--- Begin ---

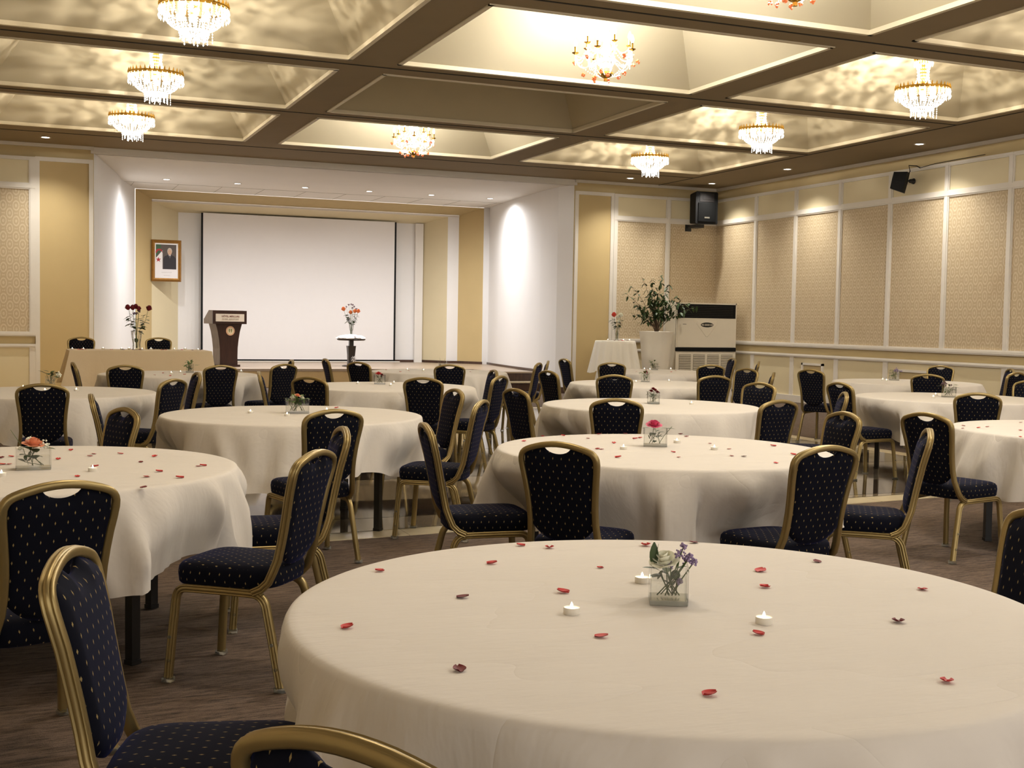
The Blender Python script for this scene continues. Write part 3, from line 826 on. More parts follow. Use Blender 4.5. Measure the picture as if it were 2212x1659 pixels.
# ------------------------------------------------------------ round tables and cloths
R = .90
def seat_limits(cx, cy, n):
    lim = [9.0] * n
    for (x, y, a, z0) in CP.values():
        if math.hypot(x - cx, y - cy) > 1.5 or z0 > 0: continue
        ca, sa = math.cos(a), math.sin(a)
        for k in range(n):
            th = 2 * PI * k / n; t = .40
            while t < 1.08:
                px, py = cx + t * math.cos(th) - x, cy + t * math.sin(th) - y
                lx, ly = px * ca + py * sa, -px * sa + py * ca
                if abs(lx) < .235 and -.34 < ly < .262: break
                t += .015
            if t < 1.08: lim[k] = min(lim[k], t - .02)
    return lim
def cloth(key, cx, cy, n=192, rows=16, drop=.36, sq=.05, seed=0, z=TZ):
    rn = random.Random(seed); lim = seat_limits(cx, cy, n)
    lim = [min(q, 1.15) for q in lim]; K = max(1, n // 48)
    for _ in range(2): lim = [min(lim[k], sum(lim[(k + q) % n] for q in range(-K, K + 1)) / (2 * K + 1)) for k in range(n)]
    folds = []
    a = rn.random()
    while a < 2 * PI + .1:
        folds.append((a, rn.uniform(.035, .09), rn.uniform(.5, 1.2) * (1 if rn.random() < .62 else -.8), rn.uniform(-.22, .22)))
        a += rn.uniform(.13, .36)
    ph = rn.uniform(0, 6.3)
    vs = []; fs = []
    for (r_, z_) in ((.2, z), (.45, z), (.7, z), (R - .03, z), (R - .012, z - .0015), (R - .002, z - .006), (R + .003, z - .015)):
        for k in range(n):
            th = 2 * PI * k / n; vs.append((r_ * math.cos(th), r_ * math.sin(th), z_))
    m = MB()
    for j in range(1, rows + 1):
        h = j / rows
        for k in range(n):
            th = 2 * PI * k / n
            D = drop + sq * math.cos(4 * th + ph) + .012 * math.sin(9 * th + ph * 2)
            fo = 0
            for (c, s_, am, dr) in folds:
                d = (th - c - dr * h + PI) % (2 * PI) - PI
                fo += am * math.exp(-(d / s_) ** 2 / 1.2)
            r_ = R + .004 + .055 * h ** .8 * (1 + .4 * math.cos(4 * th + ph)) + fo * .095 * h ** .85
            z_ = z - .015 - D * h
            w = min(1, max(0, (.71 - z_ + (TZ - z)) / .30)); w = w * w * (3 - 2 * w)
            L = min(lim[(k + q) % n] for q in (-2, -1, 0, 1, 2))
            if L < r_: r_ = r_ + (max(L, .72) - r_) * w
            vs.append((r_ * math.cos(th), r_ * math.sin(th), z_))
    nr = 7 + rows
    for i in range(nr - 1):
        for k in range(n):
            k2 = (k + 1) % n; fs.append((i * n + k, i * n + k2, (i + 1) * n + k2, (i + 1) * n + k))
    vs.append((0, 0, z)); c0 = len(vs) - 1
    for k in range(n): fs.append((c0, k, (k + 1) % n))
    m.add(vs, fs)
    return m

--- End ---

> Short problem: Leaving the pictures aside, transcribe the entire listing exactly.

> The output:
The Blender Python script for this scene continues. Write part 3, from line 826 on. More parts follow. Use Blender 4.5. Measure the picture as if it were 2212x1659 pixels.
# ------------------------------------------------------------ round tables and cloths
R = .90
def seat_limits(cx, cy, n):
    lim = [9.0] * n
    for (x, y, a, z0) in CP.values():
        if math.hypot(x - cx, y - cy) > 1.5 or z0 > 0: continue
        ca, sa = math.cos(a), math.sin(a)
        for k in range(n):
            th = 2 * PI * k / n; t = .40
            while t < 1.08:
                px, py = cx + t * math.cos(th) - x, cy + t * math.sin(th) - y
                lx, ly = px * ca + py * sa, -px * sa + py * ca
                if abs(lx) < .235 and -.34 < ly < .262: break
                t += .015
            if t < 1.08: lim[k] = min(lim[k], t - .02)
    return lim
def cloth(key, cx, cy, n=192, rows=16, drop=.36, sq=.05, seed=0, z=TZ):
    rn = random.Random(seed); lim = seat_limits(cx, cy, n)
    lim = [min(q, 1.15) for q in lim]; K = max(1, n // 48)
    for _ in range(2): lim = [min(lim[k], sum(lim[(k + q) % n] for q in range(-K, K + 1)) / (2 * K + 1)) for k in range(n)]
    folds = []
    a = rn.random()
    while a < 2 * PI + .1:
        folds.append((a, rn.uniform(.035, .09), rn.uniform(.5, 1.2) * (1 if rn.random() < .62 else -.8), rn.uniform(-.22, .22)))
        a += rn.uniform(.13, .36)
    ph = rn.uniform(0, 6.3)
    vs = []; fs = []
    for (r_, z_) in ((.2, z), (.45, z), (.7, z), (R - .03, z), (R - .012, z - .0015), (R - .002, z - .006), (R + .003, z - .015)):
        for k in range(n):
            th = 2 * PI * k / n; vs.append((r_ * math.cos(th), r_ * math.sin(th), z_))
    m = MB()
    for j in range(1, rows + 1):
        h = j / rows
        for k in range(n):
            th = 2 * PI * k / n
            D = drop + sq * math.cos(4 * th + ph) + .012 * math.sin(9 * th + ph * 2)
            fo = 0
            for (c, s_, am, dr) in folds:
                d = (th - c - dr * h + PI) % (2 * PI) - PI
                fo += am * math.exp(-(d / s_) ** 2 / 1.2)
            r_ = R + .004 + .055 * h ** .8 * (1 + .4 * math.cos(4 * th + ph)) + fo * .095 * h ** .85
            z_ = z - .015 - D * h
            w = min(1, max(0, (.71 - z_ + (TZ - z)) / .30)); w = w * w * (3 - 2 * w)
            L = min(lim[(k + q) % n] for q in (-2, -1, 0, 1, 2))
            if L < r_: r_ = r_ + (max(L, .72) - r_) * w
            vs.append((r_ * math.cos(th), r_ * math.sin(th), z_))
    nr = 7 + rows
    for i in range(nr - 1):
        for k in range(n):
            k2 = (k + 1) % n; fs.append((i * n + k, i * n + k2, (i + 1) * n + k2, (i + 1) * n + k))
    vs.append((0, 0, z)); c0 = len(vs) - 1
    for k in range(n): fs.append((c0, k, (k + 1) % n))
    m.add(vs, fs)
    return m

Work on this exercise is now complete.